El novelista Ramón Amaya‑Amador es fiel a la historia en
su relato. Quien lea el libro con detenimiento, notará cómo el autor
sigue al pie de la letra la sentencia dictada contra los Cano, y
la sigue no sólo respecto a los hechos imputados a las víctimas,
sino también en lo que se refiere a los personajes reales. La sentencia
antes referida aparece completa en las últimas páginas de la novela,
como parte de su desenlace. El aporte creador del novelista consistió,
por lo tanto, en imaginar las circunstancias de los hechos ya recogidos
por la crónica o insertarlos como parte de la cotidianidad del pueblo
donde tuvieron lugar. Se trata, pues, de una obra sencilla, sin
complicaciones de ninguna clase. El relato está escrito con un lenguaje
llano, despojado de rebuscamientos literarios. Todo esto hace de
"Los Brujos de Ilamatepeque" una obra interesante, en
la que Amaya‑Amador ensaya por primera vez la modalidad histórica
de la novela. Su lectura tiene la virtud de trasladarnos a un hecho
trágico de la historia centroamericana: la caída de la revolución
morazanista y el retorno de la "reacción inquisitorial"

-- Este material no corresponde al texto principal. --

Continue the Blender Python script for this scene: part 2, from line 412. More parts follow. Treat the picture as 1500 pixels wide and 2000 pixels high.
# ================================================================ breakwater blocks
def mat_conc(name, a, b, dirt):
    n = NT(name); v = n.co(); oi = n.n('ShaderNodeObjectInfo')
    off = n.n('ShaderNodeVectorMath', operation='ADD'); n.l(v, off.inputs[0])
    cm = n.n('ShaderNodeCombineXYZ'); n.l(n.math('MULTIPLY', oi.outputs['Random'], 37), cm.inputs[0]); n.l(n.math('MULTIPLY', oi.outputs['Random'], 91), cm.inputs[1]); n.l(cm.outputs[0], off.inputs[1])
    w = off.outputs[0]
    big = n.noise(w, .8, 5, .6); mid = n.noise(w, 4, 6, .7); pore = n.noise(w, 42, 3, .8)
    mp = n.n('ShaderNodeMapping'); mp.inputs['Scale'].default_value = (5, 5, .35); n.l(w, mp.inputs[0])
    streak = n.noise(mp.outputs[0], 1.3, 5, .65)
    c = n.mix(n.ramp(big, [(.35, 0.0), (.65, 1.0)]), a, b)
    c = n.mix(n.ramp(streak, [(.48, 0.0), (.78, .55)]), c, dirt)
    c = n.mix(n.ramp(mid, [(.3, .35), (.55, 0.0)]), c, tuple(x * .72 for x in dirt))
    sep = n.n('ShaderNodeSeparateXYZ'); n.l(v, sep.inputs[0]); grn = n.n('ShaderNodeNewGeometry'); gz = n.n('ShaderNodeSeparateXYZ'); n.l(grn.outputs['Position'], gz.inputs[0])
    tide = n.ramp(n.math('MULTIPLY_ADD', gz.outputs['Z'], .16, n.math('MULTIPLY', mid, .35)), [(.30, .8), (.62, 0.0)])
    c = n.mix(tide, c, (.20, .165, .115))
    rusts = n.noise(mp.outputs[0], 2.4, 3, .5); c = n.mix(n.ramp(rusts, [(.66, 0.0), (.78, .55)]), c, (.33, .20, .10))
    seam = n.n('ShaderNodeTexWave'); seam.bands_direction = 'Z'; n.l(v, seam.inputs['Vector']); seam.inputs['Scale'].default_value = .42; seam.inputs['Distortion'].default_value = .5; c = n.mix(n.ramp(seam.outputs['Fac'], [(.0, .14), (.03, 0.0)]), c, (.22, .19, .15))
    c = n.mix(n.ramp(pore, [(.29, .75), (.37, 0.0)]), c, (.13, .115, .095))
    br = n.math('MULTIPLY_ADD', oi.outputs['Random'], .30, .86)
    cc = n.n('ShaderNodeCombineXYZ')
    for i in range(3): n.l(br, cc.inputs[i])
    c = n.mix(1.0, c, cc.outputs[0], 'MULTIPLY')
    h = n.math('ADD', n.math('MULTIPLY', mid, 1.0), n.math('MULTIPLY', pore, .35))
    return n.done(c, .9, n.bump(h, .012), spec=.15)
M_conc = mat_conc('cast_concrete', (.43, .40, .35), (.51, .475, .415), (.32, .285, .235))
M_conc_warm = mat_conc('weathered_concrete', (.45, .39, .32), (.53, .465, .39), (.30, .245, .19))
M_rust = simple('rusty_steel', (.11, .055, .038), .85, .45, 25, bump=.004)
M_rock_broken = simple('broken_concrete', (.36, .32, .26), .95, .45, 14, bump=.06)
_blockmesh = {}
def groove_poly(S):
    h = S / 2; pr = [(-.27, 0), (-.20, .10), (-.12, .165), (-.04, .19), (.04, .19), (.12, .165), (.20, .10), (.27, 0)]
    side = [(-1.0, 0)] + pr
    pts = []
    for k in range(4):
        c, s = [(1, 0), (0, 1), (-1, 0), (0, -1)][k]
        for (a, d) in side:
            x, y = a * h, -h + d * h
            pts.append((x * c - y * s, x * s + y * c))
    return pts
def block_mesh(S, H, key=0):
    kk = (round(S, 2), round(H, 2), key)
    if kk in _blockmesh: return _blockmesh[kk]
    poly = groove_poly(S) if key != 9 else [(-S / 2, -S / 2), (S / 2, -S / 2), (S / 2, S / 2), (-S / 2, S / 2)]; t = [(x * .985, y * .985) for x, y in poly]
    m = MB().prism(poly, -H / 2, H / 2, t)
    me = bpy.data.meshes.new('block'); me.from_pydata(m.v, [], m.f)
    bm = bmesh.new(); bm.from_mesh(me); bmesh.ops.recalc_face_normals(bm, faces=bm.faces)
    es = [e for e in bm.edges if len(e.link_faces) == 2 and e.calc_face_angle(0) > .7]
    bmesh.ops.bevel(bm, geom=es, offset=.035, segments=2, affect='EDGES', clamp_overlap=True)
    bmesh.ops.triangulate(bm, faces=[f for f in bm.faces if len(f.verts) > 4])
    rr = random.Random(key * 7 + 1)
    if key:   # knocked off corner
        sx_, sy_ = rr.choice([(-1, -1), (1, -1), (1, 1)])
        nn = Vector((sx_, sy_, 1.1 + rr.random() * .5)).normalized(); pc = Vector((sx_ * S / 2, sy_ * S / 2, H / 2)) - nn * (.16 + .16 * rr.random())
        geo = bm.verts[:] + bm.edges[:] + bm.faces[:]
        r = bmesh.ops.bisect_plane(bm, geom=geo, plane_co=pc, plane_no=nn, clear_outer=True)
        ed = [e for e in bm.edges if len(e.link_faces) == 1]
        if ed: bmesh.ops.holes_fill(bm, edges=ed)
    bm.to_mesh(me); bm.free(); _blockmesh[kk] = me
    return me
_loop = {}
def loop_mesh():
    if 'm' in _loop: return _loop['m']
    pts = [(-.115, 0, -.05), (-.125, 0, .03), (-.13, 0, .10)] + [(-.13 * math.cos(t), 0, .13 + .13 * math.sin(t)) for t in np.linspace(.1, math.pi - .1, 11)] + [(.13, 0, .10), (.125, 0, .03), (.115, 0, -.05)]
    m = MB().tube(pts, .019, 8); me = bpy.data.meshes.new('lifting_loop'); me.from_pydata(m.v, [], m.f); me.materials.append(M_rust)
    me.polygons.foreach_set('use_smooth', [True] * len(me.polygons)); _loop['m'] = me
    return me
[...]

a nuestros países, cuyas sombras espesas aún hacen sentir sus efectos
paralizantes. Por eso dijo Rosa con gran ironía: "vencido Morazán,
se arrancaron del suelo centroamericano los últimos vástagos de
la libertad, o de la anarquía, como la llamaba Aycinena; pero, en
cambio, el caite del salvaje Carrera quedó impreso en la cara de
la humillada seudo aristocracia guatemalteca".